One person who won't be there is Pettitte, who has been excused from the hearing. It's a decision Lynch agrees with, though he said that he would like to have had Pettitte present to "either corroborate or refute" the other testimony.

Lynch confirmed that the two principles in Wednesday's hearing stuck to their stories in the depositions they gave last week to committee lawyers, setting up the high-stakes hearing showdown. If either man is found to have lied to Congress, either in the deposition or in front of the committee -- both McNamee and Clemens will be sworn in Wednesday -- he could face criminal charges that might lead to jail time.
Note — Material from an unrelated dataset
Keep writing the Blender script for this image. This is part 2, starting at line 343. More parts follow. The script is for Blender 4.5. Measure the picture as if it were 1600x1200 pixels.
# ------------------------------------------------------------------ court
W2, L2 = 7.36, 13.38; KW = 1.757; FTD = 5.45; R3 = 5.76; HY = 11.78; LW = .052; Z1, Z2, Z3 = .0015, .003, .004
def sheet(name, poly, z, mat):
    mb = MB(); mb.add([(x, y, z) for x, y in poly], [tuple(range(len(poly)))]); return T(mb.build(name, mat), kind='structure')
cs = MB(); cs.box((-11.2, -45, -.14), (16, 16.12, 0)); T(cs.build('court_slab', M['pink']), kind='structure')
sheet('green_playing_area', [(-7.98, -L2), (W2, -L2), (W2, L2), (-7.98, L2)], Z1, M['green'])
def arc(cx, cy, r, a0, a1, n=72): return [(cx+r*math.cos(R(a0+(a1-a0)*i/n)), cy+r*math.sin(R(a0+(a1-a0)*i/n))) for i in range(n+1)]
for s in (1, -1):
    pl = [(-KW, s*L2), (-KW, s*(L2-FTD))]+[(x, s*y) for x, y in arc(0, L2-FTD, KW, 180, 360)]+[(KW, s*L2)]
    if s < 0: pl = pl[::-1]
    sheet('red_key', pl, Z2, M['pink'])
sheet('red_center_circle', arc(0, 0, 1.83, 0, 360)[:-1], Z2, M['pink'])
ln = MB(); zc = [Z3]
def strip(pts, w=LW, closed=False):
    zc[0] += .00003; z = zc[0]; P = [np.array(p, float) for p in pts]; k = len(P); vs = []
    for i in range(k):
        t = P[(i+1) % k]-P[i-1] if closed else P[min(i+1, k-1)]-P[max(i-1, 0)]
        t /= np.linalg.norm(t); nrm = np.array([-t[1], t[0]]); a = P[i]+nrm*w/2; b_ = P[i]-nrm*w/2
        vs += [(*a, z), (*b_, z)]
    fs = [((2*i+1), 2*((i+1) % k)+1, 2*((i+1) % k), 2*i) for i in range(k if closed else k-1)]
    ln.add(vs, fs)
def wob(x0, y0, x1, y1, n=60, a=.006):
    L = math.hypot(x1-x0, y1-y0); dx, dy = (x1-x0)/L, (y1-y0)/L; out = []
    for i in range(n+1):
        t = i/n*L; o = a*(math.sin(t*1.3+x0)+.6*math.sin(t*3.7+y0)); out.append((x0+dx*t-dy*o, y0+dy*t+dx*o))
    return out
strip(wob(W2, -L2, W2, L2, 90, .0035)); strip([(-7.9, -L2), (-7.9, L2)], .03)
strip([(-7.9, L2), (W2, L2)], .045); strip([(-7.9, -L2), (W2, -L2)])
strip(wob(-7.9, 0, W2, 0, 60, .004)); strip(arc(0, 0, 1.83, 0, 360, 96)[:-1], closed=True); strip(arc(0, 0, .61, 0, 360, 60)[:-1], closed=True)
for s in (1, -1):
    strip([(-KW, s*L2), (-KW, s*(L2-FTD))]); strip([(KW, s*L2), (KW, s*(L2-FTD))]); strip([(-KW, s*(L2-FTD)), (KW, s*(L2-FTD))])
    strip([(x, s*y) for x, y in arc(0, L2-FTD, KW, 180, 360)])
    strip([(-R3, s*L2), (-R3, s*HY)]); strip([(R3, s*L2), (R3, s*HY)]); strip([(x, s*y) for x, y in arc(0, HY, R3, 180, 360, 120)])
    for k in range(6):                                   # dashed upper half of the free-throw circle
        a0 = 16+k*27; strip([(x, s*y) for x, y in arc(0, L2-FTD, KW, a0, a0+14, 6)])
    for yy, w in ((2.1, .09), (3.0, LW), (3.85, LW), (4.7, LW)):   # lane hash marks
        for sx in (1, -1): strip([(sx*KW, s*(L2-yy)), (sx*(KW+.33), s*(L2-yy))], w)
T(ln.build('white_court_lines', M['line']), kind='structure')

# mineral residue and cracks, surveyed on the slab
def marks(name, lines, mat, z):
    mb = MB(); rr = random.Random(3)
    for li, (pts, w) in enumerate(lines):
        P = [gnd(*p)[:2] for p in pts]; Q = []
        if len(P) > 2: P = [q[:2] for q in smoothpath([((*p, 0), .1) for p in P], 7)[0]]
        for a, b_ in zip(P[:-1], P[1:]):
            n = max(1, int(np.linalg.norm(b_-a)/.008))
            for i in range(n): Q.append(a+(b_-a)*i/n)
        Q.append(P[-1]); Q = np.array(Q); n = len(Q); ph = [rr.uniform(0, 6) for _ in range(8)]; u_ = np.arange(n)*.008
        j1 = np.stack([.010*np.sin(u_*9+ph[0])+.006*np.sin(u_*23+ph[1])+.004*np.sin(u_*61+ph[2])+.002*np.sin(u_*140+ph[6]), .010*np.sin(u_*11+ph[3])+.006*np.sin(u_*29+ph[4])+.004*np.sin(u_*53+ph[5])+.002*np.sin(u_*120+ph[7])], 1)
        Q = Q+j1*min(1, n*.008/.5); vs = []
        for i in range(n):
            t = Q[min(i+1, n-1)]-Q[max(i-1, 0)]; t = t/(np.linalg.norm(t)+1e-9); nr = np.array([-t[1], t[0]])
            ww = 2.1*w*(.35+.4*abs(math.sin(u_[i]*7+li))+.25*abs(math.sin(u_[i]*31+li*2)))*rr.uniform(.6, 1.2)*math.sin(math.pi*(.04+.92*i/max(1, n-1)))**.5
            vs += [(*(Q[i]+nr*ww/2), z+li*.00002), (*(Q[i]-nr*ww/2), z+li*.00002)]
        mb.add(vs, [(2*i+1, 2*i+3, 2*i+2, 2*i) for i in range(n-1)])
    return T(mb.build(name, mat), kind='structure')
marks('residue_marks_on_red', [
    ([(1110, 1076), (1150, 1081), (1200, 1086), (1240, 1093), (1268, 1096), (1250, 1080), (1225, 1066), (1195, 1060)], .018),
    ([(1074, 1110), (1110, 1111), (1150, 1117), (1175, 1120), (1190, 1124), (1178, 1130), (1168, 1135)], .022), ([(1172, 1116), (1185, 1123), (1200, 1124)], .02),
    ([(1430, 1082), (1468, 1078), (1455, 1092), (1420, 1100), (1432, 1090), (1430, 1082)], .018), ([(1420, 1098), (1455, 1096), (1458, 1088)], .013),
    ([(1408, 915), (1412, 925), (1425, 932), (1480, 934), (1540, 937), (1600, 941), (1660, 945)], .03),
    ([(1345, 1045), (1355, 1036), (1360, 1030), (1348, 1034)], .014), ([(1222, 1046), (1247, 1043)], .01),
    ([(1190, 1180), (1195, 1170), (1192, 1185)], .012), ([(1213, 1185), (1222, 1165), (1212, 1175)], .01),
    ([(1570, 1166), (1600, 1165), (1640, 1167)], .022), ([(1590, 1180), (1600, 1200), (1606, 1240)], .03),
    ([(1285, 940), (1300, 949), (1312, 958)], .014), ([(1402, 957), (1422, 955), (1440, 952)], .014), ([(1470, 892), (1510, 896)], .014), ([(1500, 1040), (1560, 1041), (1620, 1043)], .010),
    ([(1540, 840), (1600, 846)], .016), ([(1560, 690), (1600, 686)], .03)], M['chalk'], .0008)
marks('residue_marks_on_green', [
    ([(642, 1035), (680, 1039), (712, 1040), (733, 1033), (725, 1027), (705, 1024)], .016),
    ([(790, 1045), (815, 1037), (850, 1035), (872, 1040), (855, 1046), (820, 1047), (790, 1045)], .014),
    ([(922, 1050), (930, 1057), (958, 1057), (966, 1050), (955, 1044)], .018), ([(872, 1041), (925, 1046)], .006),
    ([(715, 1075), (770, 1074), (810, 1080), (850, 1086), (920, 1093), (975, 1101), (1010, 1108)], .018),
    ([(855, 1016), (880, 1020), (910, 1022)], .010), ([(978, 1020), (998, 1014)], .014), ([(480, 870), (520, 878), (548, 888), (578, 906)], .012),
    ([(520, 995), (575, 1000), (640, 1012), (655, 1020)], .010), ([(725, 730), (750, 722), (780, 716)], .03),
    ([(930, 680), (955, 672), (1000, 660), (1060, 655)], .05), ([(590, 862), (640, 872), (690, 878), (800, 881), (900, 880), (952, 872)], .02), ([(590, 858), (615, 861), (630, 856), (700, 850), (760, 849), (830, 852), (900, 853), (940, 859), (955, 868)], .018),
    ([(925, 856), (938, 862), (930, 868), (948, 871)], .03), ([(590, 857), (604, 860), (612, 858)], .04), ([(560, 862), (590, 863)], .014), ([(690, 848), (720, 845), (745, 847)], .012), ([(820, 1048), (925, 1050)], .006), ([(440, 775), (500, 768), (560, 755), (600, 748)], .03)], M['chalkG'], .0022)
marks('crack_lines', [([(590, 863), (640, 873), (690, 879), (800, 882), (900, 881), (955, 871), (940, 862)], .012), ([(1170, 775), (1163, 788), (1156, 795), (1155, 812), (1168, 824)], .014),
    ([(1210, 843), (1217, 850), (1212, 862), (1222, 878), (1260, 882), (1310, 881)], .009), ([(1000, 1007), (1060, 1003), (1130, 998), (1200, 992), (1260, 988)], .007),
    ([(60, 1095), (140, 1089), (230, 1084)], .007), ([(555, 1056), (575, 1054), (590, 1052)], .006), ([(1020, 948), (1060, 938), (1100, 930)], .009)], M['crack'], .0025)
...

"I'd say it's possible. Obviously, these stories are directly contradictory. There's very little room for common ground," Lynch said. "There's no explanation that I can think of that can reconcile these statements."

Shays, who has long objected to the inclusion of players in these hearings -- "I don't like to see the destruction of a human being," he said, "and I don't like to see Congress use its power the way it is using it right now" -- also sees little wiggle room for either McNamee or Clemens. Shays made it clear who he was pulling for.

"Basically, one is lying and one is telling the truth. And, frankly, I hope it's Brian McNamee not telling the truth," Shays said. "Roger Clemens is an icon. He is very important to baseball, and I think very important to sports fans.

"I hope and pray that Roger is telling the truth."

But Shays, who has chosen not to read the depositions, added, "It's just hard for me to come to grips with why [McNamee] would lie."

Both Shays and Lynch were among several committee members who met privately with Clemens last week, at the pitcher's request.

Whatever happens Wednesday, several congressmen said Tuesday that they're ready to bring this latest hearing involving Major League Baseball and its players to an end. The only remaining business that Lynch has with baseball -- other than perhaps helping to find some way to get human growth hormone out of the game -- is Wednesday's hearing. If that is resolved to the committee's satisfaction, as Lynch expects it will be, Congress will have effectively wrapped up its examination into the Mitchell Report, an investigation that was largely prompted by pressure from Congress itself.

"We didn't want to have a report that was left open when there was such a major concern on the part of Mr. Clemens," another committee member, Elijah Cummings, D-Md., said earlier Tuesday. "This hearing will be our effort to try to close the book on that."

Said Lynch: "I think we've got to resolve it. Otherwise, the whole committee and the entire Congressional hearing process is made a mockery of."